The frame structural integrity and the Lightweight Ventoux 240 wheels made this the easiest descent of Old La Honda Road that I’ve ever done, and I’ve done it so many times I could almost do it blindfolded (did ten ascents one day, for example), so I have ample reference.

The difference was not subtle— the Madone 6.9 SSL just goes exactly where you want it to go, and no flex or slop. The feeling is one of elation, of freedom ripping down the hill with no fear of flex or surprises. Which ultimately means enhanced safety so long as one knows the limits, and also that morons can appear at any time on the wrong side of the road, in cars or on bikes.

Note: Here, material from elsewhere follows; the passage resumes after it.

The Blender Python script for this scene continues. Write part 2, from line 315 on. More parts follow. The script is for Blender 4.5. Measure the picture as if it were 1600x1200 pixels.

Update December 9, 2011: as good as the Trek Madone 6.9 SSL is, the Look 695 SR easily outperforms it when descending, and it turns out that handling with the Trek really wasn’t as good as I thought— it was just a lot better than the previous Trek Madone 5.9 SSLX. The Look 695 SR has astonishing structural integrity while descending, showing that Madone 6.9 SSL front end is wimpy, and indeed responsible for missing my “line” at times: this turns out to be due to a very light handlebar; replacing it with the Shimano PRO handlebar helped a lot.

But the fact remains that the Look 695 SR offers not just a more solid and confidence inspiring feel, but it was just as comfortable for me. I can descend faster with less attention needed on the Look 695 SR. Were I to invest in one bike, it would definitely be the Look 695 SR.

Shifting with Shimano DI2

See my my review of Shimano DI2. I’m never goin’ back to mechanical cables.

Power transfer

There is a curious feeling with the Madone 6.9 SSL when the grade eases— like a free kick from an electric motor— the bike just leaps forward almost on its own. This feeling most definitely is not present in the Madone 5.9 SSLX (my previous bike). It is thrilling and gratifying. And it means that those on lesser bikes are screwed, at least a little. It’s that good. Beat ’em with your wallet!

Power transfer from legs to wheels feels supremely efficient, and that is a key psychological boost whether fresh or fatigued, not to be underestimated in one’s enjoyment of a bike.